Output all of the data below exactly as given.
──────── Dataset extract ────────
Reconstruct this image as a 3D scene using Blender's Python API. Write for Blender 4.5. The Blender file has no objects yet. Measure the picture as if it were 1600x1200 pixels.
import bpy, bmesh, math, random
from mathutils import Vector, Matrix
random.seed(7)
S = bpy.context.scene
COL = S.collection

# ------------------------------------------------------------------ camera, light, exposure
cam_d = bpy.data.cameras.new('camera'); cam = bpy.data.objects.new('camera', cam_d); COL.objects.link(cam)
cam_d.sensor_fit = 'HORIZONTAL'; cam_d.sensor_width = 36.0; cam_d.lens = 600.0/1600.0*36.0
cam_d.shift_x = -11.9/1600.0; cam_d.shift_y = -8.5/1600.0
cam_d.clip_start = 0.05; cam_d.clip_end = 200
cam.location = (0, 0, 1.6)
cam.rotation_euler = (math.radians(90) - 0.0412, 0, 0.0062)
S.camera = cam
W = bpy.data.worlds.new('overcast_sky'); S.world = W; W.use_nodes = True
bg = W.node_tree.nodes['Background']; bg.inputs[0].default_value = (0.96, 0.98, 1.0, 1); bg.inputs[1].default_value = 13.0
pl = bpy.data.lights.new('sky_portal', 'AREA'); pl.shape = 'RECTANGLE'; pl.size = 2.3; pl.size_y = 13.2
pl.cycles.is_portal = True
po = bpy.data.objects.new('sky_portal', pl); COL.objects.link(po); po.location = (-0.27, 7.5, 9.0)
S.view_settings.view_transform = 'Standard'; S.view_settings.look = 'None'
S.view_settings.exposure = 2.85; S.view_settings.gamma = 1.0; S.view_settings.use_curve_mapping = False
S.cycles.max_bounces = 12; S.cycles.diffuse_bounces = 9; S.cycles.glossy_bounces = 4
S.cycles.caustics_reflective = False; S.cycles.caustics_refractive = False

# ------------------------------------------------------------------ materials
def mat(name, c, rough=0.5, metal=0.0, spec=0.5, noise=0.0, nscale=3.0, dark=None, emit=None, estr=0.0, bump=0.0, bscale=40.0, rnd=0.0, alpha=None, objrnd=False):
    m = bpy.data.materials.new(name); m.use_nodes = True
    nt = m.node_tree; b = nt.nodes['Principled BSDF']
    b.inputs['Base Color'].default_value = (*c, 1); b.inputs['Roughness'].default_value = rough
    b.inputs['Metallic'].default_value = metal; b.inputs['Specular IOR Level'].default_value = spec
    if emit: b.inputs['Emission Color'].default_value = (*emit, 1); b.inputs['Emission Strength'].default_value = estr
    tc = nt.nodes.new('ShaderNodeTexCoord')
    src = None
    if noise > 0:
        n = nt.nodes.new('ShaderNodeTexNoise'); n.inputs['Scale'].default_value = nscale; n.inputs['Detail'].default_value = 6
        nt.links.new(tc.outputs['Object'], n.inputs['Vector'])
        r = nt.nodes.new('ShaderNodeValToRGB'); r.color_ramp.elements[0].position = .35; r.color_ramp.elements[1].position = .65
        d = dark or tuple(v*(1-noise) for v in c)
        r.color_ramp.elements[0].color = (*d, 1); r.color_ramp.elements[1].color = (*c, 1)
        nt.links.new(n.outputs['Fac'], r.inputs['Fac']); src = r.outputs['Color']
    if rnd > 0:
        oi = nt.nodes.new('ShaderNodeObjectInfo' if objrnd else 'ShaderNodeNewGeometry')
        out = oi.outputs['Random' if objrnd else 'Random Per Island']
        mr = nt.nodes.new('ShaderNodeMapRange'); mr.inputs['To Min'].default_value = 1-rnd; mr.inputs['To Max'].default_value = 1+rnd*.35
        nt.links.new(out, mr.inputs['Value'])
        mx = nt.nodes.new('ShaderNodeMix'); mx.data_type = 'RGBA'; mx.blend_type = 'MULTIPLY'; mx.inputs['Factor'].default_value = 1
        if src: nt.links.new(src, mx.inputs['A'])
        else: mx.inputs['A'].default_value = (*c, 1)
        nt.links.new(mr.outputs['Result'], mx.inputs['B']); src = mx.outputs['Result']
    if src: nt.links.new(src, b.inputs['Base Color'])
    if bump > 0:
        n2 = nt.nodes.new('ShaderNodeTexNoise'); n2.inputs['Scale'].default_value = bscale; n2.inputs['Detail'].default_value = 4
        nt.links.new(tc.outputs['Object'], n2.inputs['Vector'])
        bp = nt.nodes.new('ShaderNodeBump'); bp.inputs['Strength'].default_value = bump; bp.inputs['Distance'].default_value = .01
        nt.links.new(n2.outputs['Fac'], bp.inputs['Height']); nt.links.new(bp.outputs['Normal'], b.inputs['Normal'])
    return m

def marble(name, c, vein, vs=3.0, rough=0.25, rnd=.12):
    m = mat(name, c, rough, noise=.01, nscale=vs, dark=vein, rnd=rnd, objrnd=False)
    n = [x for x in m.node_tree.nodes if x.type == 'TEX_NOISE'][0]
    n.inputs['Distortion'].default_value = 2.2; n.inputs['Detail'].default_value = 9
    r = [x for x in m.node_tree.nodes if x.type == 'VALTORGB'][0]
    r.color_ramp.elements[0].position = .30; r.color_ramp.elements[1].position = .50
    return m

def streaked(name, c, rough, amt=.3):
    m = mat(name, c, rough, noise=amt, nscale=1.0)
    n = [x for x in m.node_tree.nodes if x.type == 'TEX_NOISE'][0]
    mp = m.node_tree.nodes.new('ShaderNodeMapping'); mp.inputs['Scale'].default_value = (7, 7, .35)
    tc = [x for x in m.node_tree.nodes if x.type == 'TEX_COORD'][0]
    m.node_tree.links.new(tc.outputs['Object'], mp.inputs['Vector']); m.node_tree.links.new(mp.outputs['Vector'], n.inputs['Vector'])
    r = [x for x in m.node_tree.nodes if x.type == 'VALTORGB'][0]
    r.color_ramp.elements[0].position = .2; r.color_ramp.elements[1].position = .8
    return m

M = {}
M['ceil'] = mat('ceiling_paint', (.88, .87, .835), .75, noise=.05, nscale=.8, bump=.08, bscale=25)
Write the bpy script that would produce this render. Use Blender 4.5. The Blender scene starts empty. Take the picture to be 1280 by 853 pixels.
────────
**Expected answer:**
Reconstruct this image as a 3D scene using Blender's Python API. Write for Blender 4.5. The Blender file has no objects yet. Measure the picture as if it were 1600x1200 pixels.
import bpy, bmesh, math, random
from mathutils import Vector, Matrix
random.seed(7)
S = bpy.context.scene
COL = S.collection

# ------------------------------------------------------------------ camera, light, exposure
cam_d = bpy.data.cameras.new('camera'); cam = bpy.data.objects.new('camera', cam_d); COL.objects.link(cam)
cam_d.sensor_fit = 'HORIZONTAL'; cam_d.sensor_width = 36.0; cam_d.lens = 600.0/1600.0*36.0
cam_d.shift_x = -11.9/1600.0; cam_d.shift_y = -8.5/1600.0
cam_d.clip_start = 0.05; cam_d.clip_end = 200
cam.location = (0, 0, 1.6)
cam.rotation_euler = (math.radians(90) - 0.0412, 0, 0.0062)
S.camera = cam
W = bpy.data.worlds.new('overcast_sky'); S.world = W; W.use_nodes = True
bg = W.node_tree.nodes['Background']; bg.inputs[0].default_value = (0.96, 0.98, 1.0, 1); bg.inputs[1].default_value = 13.0
pl = bpy.data.lights.new('sky_portal', 'AREA'); pl.shape = 'RECTANGLE'; pl.size = 2.3; pl.size_y = 13.2
pl.cycles.is_portal = True
po = bpy.data.objects.new('sky_portal', pl); COL.objects.link(po); po.location = (-0.27, 7.5, 9.0)
S.view_settings.view_transform = 'Standard'; S.view_settings.look = 'None'
S.view_settings.exposure = 2.85; S.view_settings.gamma = 1.0; S.view_settings.use_curve_mapping = False
S.cycles.max_bounces = 12; S.cycles.diffuse_bounces = 9; S.cycles.glossy_bounces = 4
S.cycles.caustics_reflective = False; S.cycles.caustics_refractive = False

# ------------------------------------------------------------------ materials
def mat(name, c, rough=0.5, metal=0.0, spec=0.5, noise=0.0, nscale=3.0, dark=None, emit=None, estr=0.0, bump=0.0, bscale=40.0, rnd=0.0, alpha=None, objrnd=False):
    m = bpy.data.materials.new(name); m.use_nodes = True
    nt = m.node_tree; b = nt.nodes['Principled BSDF']
    b.inputs['Base Color'].default_value = (*c, 1); b.inputs['Roughness'].default_value = rough
    b.inputs['Metallic'].default_value = metal; b.inputs['Specular IOR Level'].default_value = spec
    if emit: b.inputs['Emission Color'].default_value = (*emit, 1); b.inputs['Emission Strength'].default_value = estr
    tc = nt.nodes.new('ShaderNodeTexCoord')
    src = None
    if noise > 0:
        n = nt.nodes.new('ShaderNodeTexNoise'); n.inputs['Scale'].default_value = nscale; n.inputs['Detail'].default_value = 6
        nt.links.new(tc.outputs['Object'], n.inputs['Vector'])
        r = nt.nodes.new('ShaderNodeValToRGB'); r.color_ramp.elements[0].position = .35; r.color_ramp.elements[1].position = .65
        d = dark or tuple(v*(1-noise) for v in c)
        r.color_ramp.elements[0].color = (*d, 1); r.color_ramp.elements[1].color = (*c, 1)
        nt.links.new(n.outputs['Fac'], r.inputs['Fac']); src = r.outputs['Color']
    if rnd > 0:
        oi = nt.nodes.new('ShaderNodeObjectInfo' if objrnd else 'ShaderNodeNewGeometry')
        out = oi.outputs['Random' if objrnd else 'Random Per Island']
        mr = nt.nodes.new('ShaderNodeMapRange'); mr.inputs['To Min'].default_value = 1-rnd; mr.inputs['To Max'].default_value = 1+rnd*.35
        nt.links.new(out, mr.inputs['Value'])
        mx = nt.nodes.new('ShaderNodeMix'); mx.data_type = 'RGBA'; mx.blend_type = 'MULTIPLY'; mx.inputs['Factor'].default_value = 1
        if src: nt.links.new(src, mx.inputs['A'])
        else: mx.inputs['A'].default_value = (*c, 1)
        nt.links.new(mr.outputs['Result'], mx.inputs['B']); src = mx.outputs['Result']
    if src: nt.links.new(src, b.inputs['Base Color'])
    if bump > 0:
        n2 = nt.nodes.new('ShaderNodeTexNoise'); n2.inputs['Scale'].default_value = bscale; n2.inputs['Detail'].default_value = 4
        nt.links.new(tc.outputs['Object'], n2.inputs['Vector'])
        bp = nt.nodes.new('ShaderNodeBump'); bp.inputs['Strength'].default_value = bump; bp.inputs['Distance'].default_value = .01
        nt.links.new(n2.outputs['Fac'], bp.inputs['Height']); nt.links.new(bp.outputs['Normal'], b.inputs['Normal'])
    return m

def marble(name, c, vein, vs=3.0, rough=0.25, rnd=.12):
    m = mat(name, c, rough, noise=.01, nscale=vs, dark=vein, rnd=rnd, objrnd=False)
    n = [x for x in m.node_tree.nodes if x.type == 'TEX_NOISE'][0]
    n.inputs['Distortion'].default_value = 2.2; n.inputs['Detail'].default_value = 9
    r = [x for x in m.node_tree.nodes if x.type == 'VALTORGB'][0]
    r.color_ramp.elements[0].position = .30; r.color_ramp.elements[1].position = .50
    return m

def streaked(name, c, rough, amt=.3):
    m = mat(name, c, rough, noise=amt, nscale=1.0)
    n = [x for x in m.node_tree.nodes if x.type == 'TEX_NOISE'][0]
    mp = m.node_tree.nodes.new('ShaderNodeMapping'); mp.inputs['Scale'].default_value = (7, 7, .35)
    tc = [x for x in m.node_tree.nodes if x.type == 'TEX_COORD'][0]
    m.node_tree.links.new(tc.outputs['Object'], mp.inputs['Vector']); m.node_tree.links.new(mp.outputs['Vector'], n.inputs['Vector'])
    r = [x for x in m.node_tree.nodes if x.type == 'VALTORGB'][0]
    r.color_ramp.elements[0].position = .2; r.color_ramp.elements[1].position = .8
    return m

M = {}
M['ceil'] = mat('ceiling_paint', (.88, .87, .835), .75, noise=.05, nscale=.8, bump=.08, bscale=25)
Write the bpy script that would produce this render. Use Blender 4.5. The Blender scene starts empty. Take the picture to be 1280 by 853 pixels.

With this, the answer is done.